Images are text. And they can a history narrate. Prof Lutgendorf tells me, “The rise in devotion for Hanuman has been going on for quite a few centuries and has gotten intensified in the 20th century probably in the same way that just about all religious activity in India has gotten intensified. But none of this (is) specifically tied to a kind of Hindutva or anti-minority message. But it can easily be. I don’t argue with the possibility that it gets interpreted that way.”

Acharya’s image seems aimed at the youth and has a graphic novel look to it, he adds. Girish Kumar, whose cab I got into the other day on the way to somewhere, seemed to be in about his mid-20s. He sported the Hanuman on the back of his car and I asked him why he was attracted to it. “It is now in fashion, medam,” he told me, adding, “It is a strong, powerful look too.” The popularity of this image is what Srinath, who owns a shop that sells stickers in my neighbourhood, is cashing in on; politics are not really on his mind. “A lot of youth started asking for this sticker, and I have it in different sizes now. Maybe it is a fashion now, maybe something else will be in fashion in a few months, I don’t know. I have to keep things that are in demand, it is good for business,” he says. The vinyl stickers sell for anywhere between Rs 100 and Rs 300, depending on size, while tees can go for up to Rs 900 a pop online.

Images of deities, what can be classified as calendar art, have had a long history, starting with the works of Raja Ravi Varma in the late 19th century, and moving along with images from S S Brijbasi & Sons which continue to be copied. Some early muscular images of Hanuman were influenced by the pehelwans, like Gama the Great in pre-independent India, who won several international competitions and “was an expression of Indian strength and masculinity,” Prof Lutgendorf says. The ‘H H Hanuman’ or ‘Hairless Humanised Hanuman,’ as he calls these images, begin to appear in the 1930s and 40s, the only signs of his kapitva, or monkeyhood being his lower simian face and the tail. Post-liberalisation, with body-building and gyms replacing the akhadas, “you begin to see Hanuman that looks like Arnold Schwarzenegger, (with) really exaggerated muscle. Is it connected with Hindutva macho? It can be, if you want to read it that way,” he says.

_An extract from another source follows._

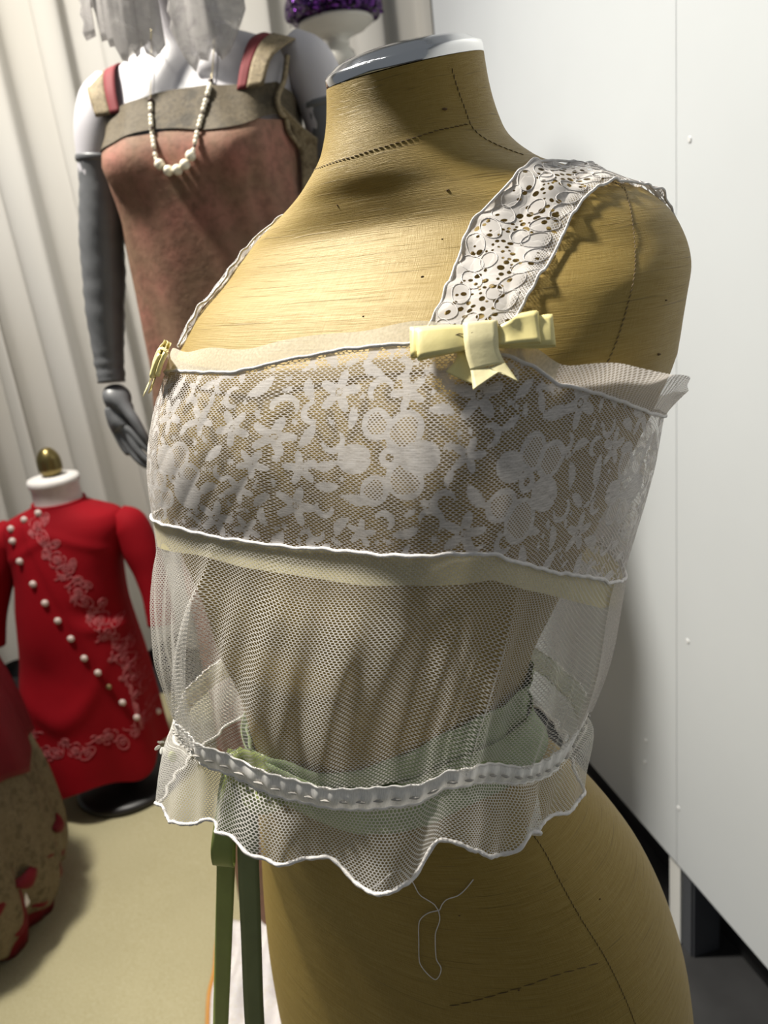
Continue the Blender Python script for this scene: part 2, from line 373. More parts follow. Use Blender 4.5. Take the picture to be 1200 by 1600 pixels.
for s_, z_ in ((-.055, .665), (.07, .40), (.075, .35), (-.03, .325), (-.055, 1.4), (.07, 1.1)):
    c = WP+WD*s_; p = np.array([c[0], c[1], z_])
    a = np.linspace(0, 2*np.pi, 12, endpoint=False)
    ring = lambda r, d: np.stack([p[0]+WD[0]*r*np.cos(a)+WN[0]*d, p[1]+WD[1]*r*np.cos(a)+WN[1]*d, p[2]+r*np.sin(a)], -1)
    obj('screw', grid_mesh('screw', np.stack([ring(.0045, -.001), ring(.0042, .0008), ring(.003, .0014), ring(.0012, .0006), ring(0, .0006)]), closed_u=True), M['screw'], wall)
bm = bmesh.new(); wall_box(bm, S_END+.002, S_END+.016, 0.0, 3.1, -.05, -.002); t1 = obj('trim_1', bm, M['trim_black'], smooth=False); tag(t1, 'dark strip down the far end of the white wall', 'trim', kind='structure')
bm = bmesh.new(); wall_box(bm, -2.2, S_END+.2, .0, .20, -.11, -.10); t2 = obj('trim_2', bm, M['black'], smooth=False); tag(t2, 'black board behind the gap under the white wall', 'trim', kind='structure')
wp = empty('wall_foot', (WP[0], WP[1], 0)); tag(wp, 'white post and grey foot under the edge of the white wall', 'wall foot')
bm = bmesh.new(); wall_box(bm, -.018, .016, .001, .20, -.030, -.012); obj('post', bm, M['post_white'], wp, smooth=False)
bm = bmesh.new(); wall_box(bm, -.052, -.018, .001, .199, -.075, -.014); bmesh.ops.bevel(bm, geom=[e for e in bm.edges if abs(e.verts[0].co.z-e.verts[1].co.z) > .1], offset=.004, segments=3, affect='EDGES'); obj('foot_block', bm, M['box_grey'], wp, smooth=False)
# back wall far behind the drape
bm = bmesh.new(); box_bm(bm, (-.6, 3.0, 1.55), (5, .05, 3.1)); wb_ = obj('wall_back', bm, M['backwall'], smooth=False); tag(wb_, 'grey wall behind the white drape', 'wall', kind='structure')
bm = bmesh.new(); box_bm(bm, (-1.0, 2.62, .045), (3.6, .02, .09)); t3 = obj('trim_3', bm, M['trim_black'], smooth=False); tag(t3, 'black skirting under the white drape', 'trim', kind='structure')
# drape: vertical folds
nu, nv = 900, 46; x = np.linspace(-2.6, .62, nu); zc = np.linspace(.075, 3.1, nv)
fold = np.zeros(nu); ph = 0
knots = [-2.6]; r2 = random.Random(3)
while knots[-1] < .7: knots.append(knots[-1]+r2.uniform(.10, .24))
knots = np.array(knots); cyc = np.interp(x, knots, np.arange(len(knots)))
amps = np.interp(x, knots, [r2.uniform(.03, .06) for _ in knots])
Pc = np.zeros((nv, nu, 3))
for i, z in enumerate(zc):
    sway = .012*np.sin(cyc*.7+z*1.3)
    prof = np.cos(2*np.pi*(cyc+.06*np.sin(z*1.1+cyc)))
    prof = np.sign(prof)*np.abs(prof)**.75
    Pc[i, :, 0] = x+sway+.012*np.sin(2*np.pi*cyc*2+1)
    Pc[i, :, 1] = 2.56+amps*prof*(0.75+.25*np.cos(z))+.01*np.sin(z*2+x*5)
    Pc[i, :, 2] = z
cu = obj('curtain', grid_mesh('curtain', Pc), M['curtain']); tag(cu, 'long off-white drape hanging in deep vertical folds', 'curtain')

# ------------------------------------------------------------------ main dress form
form = empty('dress_form', (FO[0]+.04*FR[0], FO[1]+.04*FR[1], 0)); tag(form, 'golden slub-silk dress form with chrome neck cap wearing the lace camisole', 'dress form')
obj('torso', body_mesh, M['silk'], form)
base_c = np.array([FO[0]+.04*FR[0], FO[1]+.04*FR[1], 0])
obj('bottom_plate', lathe('bottom_plate', [(0, .565), (.13, .565), (.132, .561), (.132, .556), (0, .556)], 48, base_c), M['steel'], form)
obj('pole', lathe('pole', [(.016, .018), (.016, .557)], 24, base_c), M['steel'], form)
obj('stand_base', lathe('stand_base', [(0, .034), (.03, .033), (.05, .022), (.17, .016), (.175, .010), (.175, .004), (0, .004)], 56, base_c), M['steel'], form)
# neck cap: shallow chrome dome in the tilted neck plane
prof = [(.0, -.002), (.0490, -.002), (.0503, -.0005), (.0512, .0015), (.0512, .0045), (.0506, .0062), (.0488, .0074), (.0478, .0078), (.044, .0104), (.036, .0130), (.024, .0148), (.012, .0155), (0, .0157)]
a = np.linspace(0, 2*np.pi, 96, endpoint=False); pr = np.array(prof)
q = pr[:, 0, None]*np.cos(a); l = pr[:, 0, None]*np.sin(a); h = pr[:, 1, None]+0*q
tl = math.atan(.165); qq = q*math.cos(tl)+h*math.sin(tl); hh = NECK_TOP-q*math.sin(tl)+h*math.cos(tl)
cap = np.concatenate([FO+qq[..., None]*FR+l[..., None]*LT, hh[..., None]], -1)
obj('neck_cap', grid_mesh('neck_cap', cap, closed_u=True), M['chrome'], form)
def seam(name, pts, parent, step=.0034, r=.00030, off=.0002):
    """running stitches lying on the body along (degrees, height) points"""
    pts = np.array(pts, float); P = body_pt(np.radians(pts[:, 0]), pts[:, 1]); P = catmull(P, 200); d = np.r_[0, np.cumsum(np.linalg.norm(np.diff(P, axis=0), axis=1))]
    n = int(d[-1]/step); V = []; Fc = []
    ridge = push_out(body_bvh, P, -.0002)
    for i in range(n):
        s = np.linspace((i+.08)*step, (i+.90)*step, 4); c = np.stack([np.interp(s, d, P[:, k]) for k in range(3)], 1); c = push_out(body_bvh, c, off)
        t = c[-1]-c[0]; t /= np.linalg.norm(t); nn = np.array(body_bvh.find_nearest(Vector(c[1]))[1]); b = np.cross(t, nn)
        c = c+b[None]*np.array([-1, -.4, .4, 1])[:, None]*.00032     # twisted stitch lies slantwise
        base = len(V)
        for k, w in enumerate((.45, 1, 1, .45)):
            for ang in range(5):
                an = 2*math.pi*ang/5; V.append(c[k]+(b*math.cos(an)+nn*math.sin(an))*r*w)
        for k in range(3):
            for ang in range(5): Fc.append((base+k*5+ang, base+k*5+(ang+1) % 5, base+(k+1)*5+(ang+1) % 5, base+(k+1)*5+ang))
    return obj(name, (V, Fc), M['stitch'], parent)
seam('neck_seam', [(-60, 1.359), (-32, 1.359), (-10, 1.3594), (3.5, 1.3604), (33, 1.3644), (57, 1.3685), (71, 1.3698)], form)
seam('neck_side_seam', [(68, 1.404), (70, 1.3924), (72, 1.3798), (72, 1.3686), (74, 1.3605), (79, 1.354), (86, 1.348)], form)
seam('shoulder_seam', [(88, 1.333), (84, 1.324), (80, 1.3185)], form)
seam('armhole_seam', [(84, 1.322), (79, 1.318), (71.5, 1.3048), (68.5, 1.2858), (68, 1.265), (67, 1.2453), (63.5, 1.230)], form)
seam('hip_seam', [(77, .955), (75.5, .935), (73.5, .9166), (72, .8874), (72.5, .85), (74, .799), (76, .72)], form)
seam('hip_cross_seam', [(24.5, .829), (42.5, .8485), (58, .8556), (72, .8514)], form, step=.009, r=.0003)
for k, (p, z, sz) in enumerate(((58, 1.3809, 1.6), (28.5, 1.332, 1.0), (17, 1.2874, 1.0), (-6, 1.334, .7), (20, 1.306, .6), (8, 1.270, .7), (84, 1.262, .9), (86, 1.236, 1.2), (44, .848, .8), (36, .905, .7), (82, .887, .9))):
    c = body_pt(np.radians([p]), z)[0]; nn = np.array(body_bvh.find_nearest(Vector(c))[1]); bmf = bmesh.new(); bmesh.ops.create_icosphere(bmf, subdivisions=1, radius=.0008*sz)
    for v in bmf.verts: v.co = Vector((v.co.x*1.5, v.co.y*1.1, v.co.z*.7))+Vector(c)
    obj('slub_knot', bmf, M['fleck'], form)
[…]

Referring to bhoodevis and village guardian deities that require alcohol, blood sacrifice, Prof Lutgendorf talked of folk gods, adding, “There is a huge tradition of violent and angry deities.”

“Images of deities change, conceptions of deities change with changing popular culture, changing popular political developments…Deities have lives, they have biographies. Images are hard to read. What you see as angry, someone else may not see that way. It is in the eye of the beholder. Darshan is in the eye of the beholder,” he explains to me.

The designer Karan Acharya is working on a comic book, the story set 10,000 years from now, with his now famous Hanuman and other characters, old and new. There just might be an animation movie as well. Maybe, no, most likely this is another passing fad. There will, undoubtedly, be others.

In this post-truth environment, it is tempting to be reductive of such fads, by choosing to read them alongside the politics of the day. Some would argue that post-truth is another fad that is also passing us by. But that is another story for another day, like they say. And then I turn to John Berger again - “The relation between what we see and what we know is never settled. Each evening we see the sun set. We know that the earth is turning away from it. Yet the knowledge, the explanation, never quite fits the sight.” In a politically charged society, it is tempting to try to find easy answers to complexities, you know?